Records with scene code:

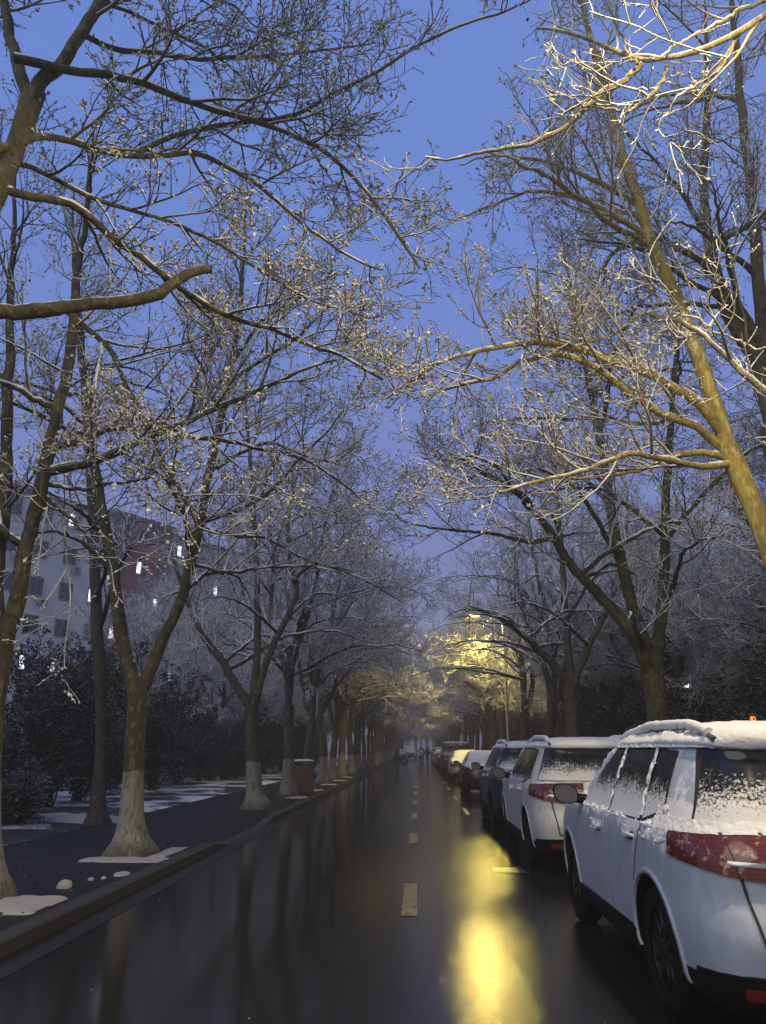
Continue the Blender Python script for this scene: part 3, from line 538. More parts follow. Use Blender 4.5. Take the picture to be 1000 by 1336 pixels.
def place_shrub(i, x, y, s, label, group, z=.1):
    o = shrubs[i] if i not in sused else copy_tree(shrubs[i]); sused.add(i)
    o.location = (x, y, z); o.rotation_euler = (0, 0, rng.uniform(0, 6.28)); o.scale = (s, s, s * rng.uniform(.9, 1.15)); tag(o, label, 'shrub', group); return o
rng = np.random.default_rng(79)
place_shrub(2, -7.9, 15.5, .95, 'low snow dusted shrub sprawling by the left pavement edge', 'shrubs behind the left pavement')
place_shrub(0, -8.6, 13.6, 1.0, 'rounded dark evergreen shrub at the far left behind the slim tree', 'shrubs behind the left pavement')
for q in range(44):
    y = 10.5 + q * 1.35; place_shrub(int(rng.choice([0, 1, 3, 3])), -8.9 - rng.random() * (2.2 if q % 2 else 4.5), y, rng.uniform(1.0, 1.45), 'dark evergreen shrub of the hedge behind the left pavement', 'hedge shrubs behind the left pavement')
for q in range(60):
    place_shrub(int(rng.choice([0, 1, 1, 3])), (6.8 if q < 42 else 10.5) + rng.random() * 3.0, 9.5 + q * 1.75 if q < 42 else 13 + (q - 42) * 1.6, rng.uniform(1.0, 1.5) * (1 if q < 42 else 1.45), 'dark evergreen shrub of the hedge behind the parked cars', 'hedge shrubs behind the right pavement')
# ------------------------------------------------------------------ ground, road, pavements
def sheet(name, x0, x1, y0, y1, z, mat, nx=2, ny=2, fz=None, kind='structure', smooth=True):
    X, Y = np.meshgrid(np.linspace(x0, x1, nx), np.linspace(y0, y1, ny)); Z = np.full_like(X, z)
    if fz is not None: Z = Z + fz(X, Y)
    o = link(name, make_mesh(name, np.stack([X, Y, Z], -1), grid_quads(ny, nx), mats=[mat], smooth=smooth)); o['kind'] = kind; return o

def mat_wet_road():
    m = NT('wet_asphalt'); v = m.pos(); x = m.sep(v)[0]
    pat = m.noise(m.mapping(v, (.9, .22, 1)), 1.0, 4, .6); fine = m.noise(v, 150, 2, .6); big = m.noise(m.mapping(v, (1, .3, 1)), .35, 2)
    col = m.mix(fine, (.007, .007, .007), (.022, .021, .019))
    col = m.mix(m.math('MULTIPLY', m.ramp(pat, [(.4, 0.0), (.65, 1.0)]), .5), col, (.012, .012, .011))
    side = m.n('MapRange'); side.clamp = True; m.l(m.math('ADD', x, m.math('MULTIPLY', m.math('SUBTRACT', pat, .5), 2.2)), side.inputs[0]); side.inputs[1].default_value = -.6; side.inputs[2].default_value = .9
    rough = m.mixf(side.outputs[0], .10, .075)
    rough = m.math('ADD', rough, m.math('MULTIPLY', m.math('SUBTRACT', pat, .5), .05))
    m.set(Base_Color=col, Roughness=rough, Specular_IOR_Level=.20)
    grit = m.noise(v, 58, 2, .6)
    h = m.math('MULTIPLY', m.math('ADD', m.math('MULTIPLY', fine, .4), grit), m.mixf(side.outputs[0], .05, 1.0))
    m.bump(h, .35, .006); return m.m
def mat_pave(name, ca, cb, rough=(.25, .6), tile=None):
    m = NT(name); v = m.pos(); n = m.noise(v, 1.3, 4, .6); f = m.noise(v, 60, 3)
    c = m.mix(n, ca, cb); c = m.mix(m.math('MULTIPLY', f, .4), c, tuple(x * .4 for x in ca))
    h = f
    if tile:
        b = m.n('TexBrick'); m.l(v, b.inputs['Vector']); b.inputs['Scale'].default_value = 1.0; b.inputs['Brick Width'].default_value = tile[0]; b.inputs['Row Height'].default_value = tile[1]; b.inputs['Mortar Size'].default_value = .008
        b.inputs['Color1'].default_value = (1, 1, 1, 1); b.inputs['Color2'].default_value = (.8, .8, .8, 1); b.inputs['Mortar'].default_value = (.35, .35, .35, 1)
        x = m.n('Mix', data_type='RGBA', blend_type='MULTIPLY'); x.inputs[0].default_value = 1; m.l(c, x.inputs[6]); m.l(b.outputs[0], x.inputs[7]); c = x.outputs[2]
    m.set(Base_Color=c, Roughness=m.mixf(n, rough[0], rough[1]), Specular_IOR_Level=.15); m.bump(h, .25, .01); return m.m
def mat_garden(name, thr):
    m = NT(name); v = m.pos(); n = m.noise(v, .55, 5, .62); f = m.noise(v, 14, 4, .65)
    s = m.math('ADD', n, m.math('MULTIPLY', m.math('SUBTRACT', f, .5), .35)); k = m.ramp(s, [(thr, 0.0), (thr + .07, 1.0)])
    m.set(Base_Color=m.mix(k, m.mix(f, (.012, .013, .008), (.035, .032, .02)), SNOW), Roughness=.8); m.bump(m.math('ADD', f, k), .6, .05); return m.m

M['road'] = mat_wet_road()
M['pave'] = mat_pave('wet_paving', (.016, .015, .013), (.028, .026, .022), (.45, .75), (.6, .3))
M['kerb'] = mat_pave('kerb_stone', (.045, .044, .042), (.075, .073, .068), (.6, .8))
M['gutter'] = mat_pave('gutter_strip', (.016, .0155, .014), (.028, .027, .024), (.2, .4))
M['garden'] = mat_garden('garden_ground_patchy_snow', .56); M['lawn'] = mat_garden('lawn_snow', .47)
M['line'] = None
def mat_line(name, col):
    m = NT(name); v = m.pos(); w = m.ramp(m.noise(v, 9, 5, .7), [(.30, 0.0), (.45, 1.0)])
    m.set(Base_Color=m.mix(w, (.04, .038, .03), col), Roughness=m.mixf(w, .15, .3)); m.bump(m.noise(v, 130, 2), .25, .005); return m.m
M['line'] = mat_line('road_paint', (.21, .165, .06)); M['edge'] = mat_line('bay_paint', (.07, .067, .055))

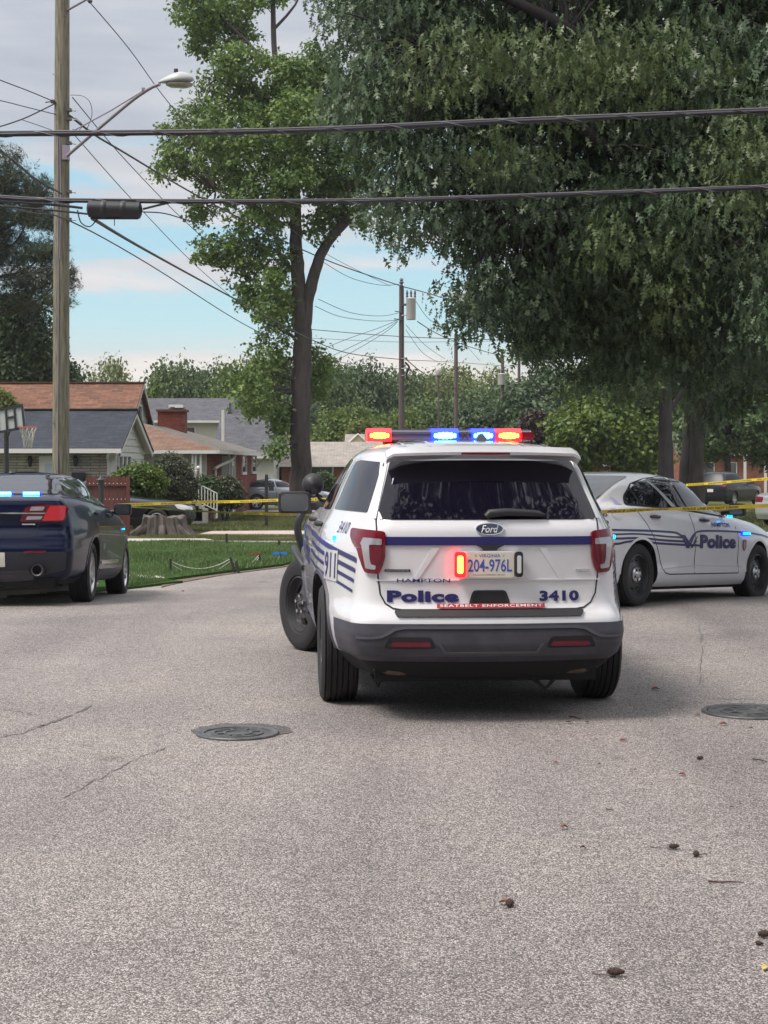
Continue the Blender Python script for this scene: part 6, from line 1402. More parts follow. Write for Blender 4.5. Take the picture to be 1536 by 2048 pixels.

● WHAT THE TASK REQUIRES
Filter for "from". Return all lines that hold it.

● EXERCISE SOLUTION
Continue the Blender Python script for this scene: part 3, from line 538. More parts follow. Use Blender 4.5. Take the picture to be 1000 by 1336 pixels.
Continue the Blender Python script for this scene: part 6, from line 1402. More parts follow. Write for Blender 4.5. Take the picture to be 1536 by 2048 pixels.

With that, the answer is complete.